[WHAT IS NEEDED]:
Exclude the pictures and return every line exactly as written.

[DATA]:
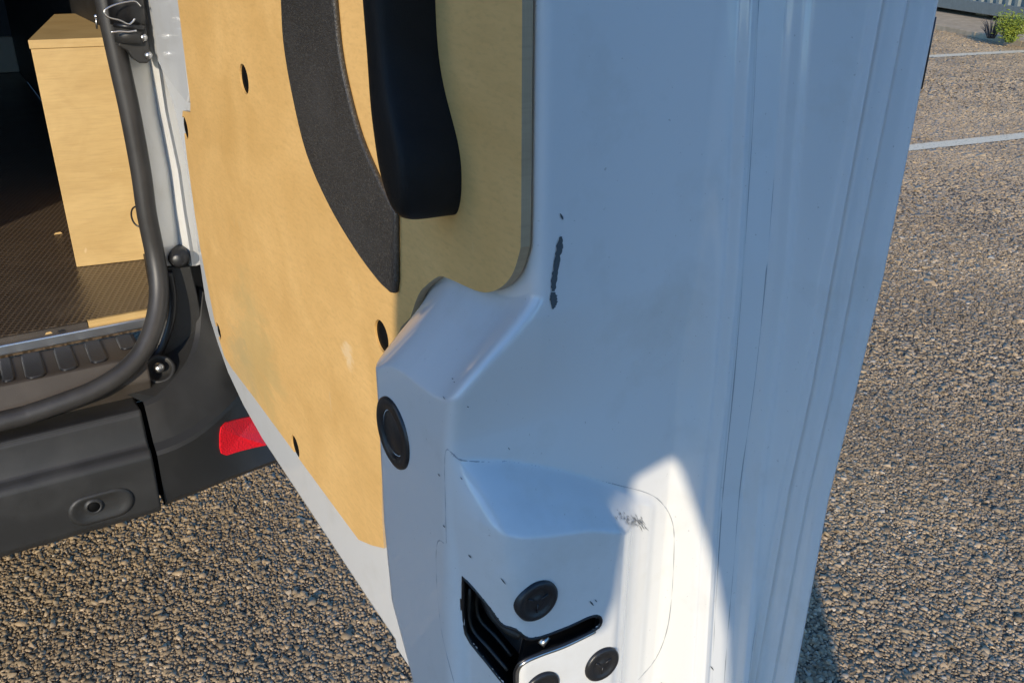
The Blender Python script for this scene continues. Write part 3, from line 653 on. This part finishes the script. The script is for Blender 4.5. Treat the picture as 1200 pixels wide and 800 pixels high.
# red reflector on the corner
def on_corner(x, y):
    best = None; d = ray(x, y)
    bv = cor.data
    ok, loc, nrm, idx = cor.ray_cast(cor.matrix_world.inverted() @ Vector(CAM), cor.matrix_world.inverted().to_3x3() @ Vector(d))
    return np.array(cor.matrix_world @ loc) if ok else X_(x, y, 1.12)
rp = [(257, 508), (258.5, 500), (264, 494.5), (276, 491), (290, 488), (299, 488), (306, 505), (311, 521), (298, 523.5), (280, 528), (264, 533), (259, 531), (257, 524)]
bpy.context.view_layer.update()
h1, h2, h3 = on_corner(262, 500), on_corner(262, 530), on_corner(288, 508)
pn = np.cross(h2-h1, h3-h1); pn /= np.linalg.norm(pn); pn = -pn if pn[1] > 0 else pn
def on_plane(x, y):
    d = ray(x, y); q0 = h1+pn*0.0062; return CAM+d*((q0-CAM)@pn/(d@pn))
def on_surf(x, y):
    ok, loc, nrm, idx = cor.ray_cast(cor.matrix_world.inverted() @ Vector(CAM), cor.matrix_world.inverted().to_3x3() @ Vector(ray(x, y)))
    return np.array(cor.matrix_world @ loc)+pn*0.0022 if ok else on_plane(x, y)
fr = [on_surf(*p) for p in rp]; bk_ = [p-pn*0.012 for p in fr]
n_ = len(fr); fr.append(sum(fr)/n_+pn*0.0003); nf_ = n_+1
rf = mesh('red_reflector', fr+bk_, [(i, (i+1) % n_, n_) for i in range(n_)]+[(i, (i+1) % n_, nf_+(i+1) % n_, nf_+i) for i in range(n_)], M['red'])
pkeep(rf, cor)

# hinge and check strap at the top of the opening
hg = vpart(tube('door_hinge', [X_(143, -60, 1.165), X_(147, 0, 1.165), X_(151, 28, 1.165)], 0.020, M['black'], None, 20)); tag(hg, 'black door hinge and check strap with wire')
bpy.context.view_layer.update()
def hsub(o): return pkeep(o, hg)
def pxprism(name, pts, Y0, Y1, mat, bv=0.002):
    q = [X_(x, y, Y0) for x, y in pts]; return prism(name, [(float(p[0]), float(p[2])) for p in q], 1, Y0, Y1, mat, None, bv)
hsub(pxprism('hinge_arm', [(163, -60), (168, 0), (171, 30), (176, 62), (177.5, 70), (173, 74.5), (164, 74.5), (157, 70), (150, 60), (138, 54), (139, 50), (160, 50), (158, 20), (152, -60)], 1.158, 1.178, M['bumper'], 0.003))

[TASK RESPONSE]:
The Blender Python script for this scene continues. Write part 3, from line 653 on. This part finishes the script. The script is for Blender 4.5. Treat the picture as 1200 pixels wide and 800 pixels high.
# red reflector on the corner
def on_corner(x, y):
    best = None; d = ray(x, y)
    bv = cor.data
    ok, loc, nrm, idx = cor.ray_cast(cor.matrix_world.inverted() @ Vector(CAM), cor.matrix_world.inverted().to_3x3() @ Vector(d))
    return np.array(cor.matrix_world @ loc) if ok else X_(x, y, 1.12)
rp = [(257, 508), (258.5, 500), (264, 494.5), (276, 491), (290, 488), (299, 488), (306, 505), (311, 521), (298, 523.5), (280, 528), (264, 533), (259, 531), (257, 524)]
bpy.context.view_layer.update()
h1, h2, h3 = on_corner(262, 500), on_corner(262, 530), on_corner(288, 508)
pn = np.cross(h2-h1, h3-h1); pn /= np.linalg.norm(pn); pn = -pn if pn[1] > 0 else pn
def on_plane(x, y):
    d = ray(x, y); q0 = h1+pn*0.0062; return CAM+d*((q0-CAM)@pn/(d@pn))
def on_surf(x, y):
    ok, loc, nrm, idx = cor.ray_cast(cor.matrix_world.inverted() @ Vector(CAM), cor.matrix_world.inverted().to_3x3() @ Vector(ray(x, y)))
    return np.array(cor.matrix_world @ loc)+pn*0.0022 if ok else on_plane(x, y)
fr = [on_surf(*p) for p in rp]; bk_ = [p-pn*0.012 for p in fr]
n_ = len(fr); fr.append(sum(fr)/n_+pn*0.0003); nf_ = n_+1
rf = mesh('red_reflector', fr+bk_, [(i, (i+1) % n_, n_) for i in range(n_)]+[(i, (i+1) % n_, nf_+(i+1) % n_, nf_+i) for i in range(n_)], M['red'])
pkeep(rf, cor)

# hinge and check strap at the top of the opening
hg = vpart(tube('door_hinge', [X_(143, -60, 1.165), X_(147, 0, 1.165), X_(151, 28, 1.165)], 0.020, M['black'], None, 20)); tag(hg, 'black door hinge and check strap with wire')
bpy.context.view_layer.update()
def hsub(o): return pkeep(o, hg)
def pxprism(name, pts, Y0, Y1, mat, bv=0.002):
    q = [X_(x, y, Y0) for x, y in pts]; return prism(name, [(float(p[0]), float(p[2])) for p in q], 1, Y0, Y1, mat, None, bv)
hsub(pxprism('hinge_arm', [(163, -60), (168, 0), (171, 30), (176, 62), (177.5, 70), (173, 74.5), (164, 74.5), (157, 70), (150, 60), (138, 54), (139, 50), (160, 50), (158, 20), (152, -60)], 1.158, 1.178, M['bumper'], 0.003))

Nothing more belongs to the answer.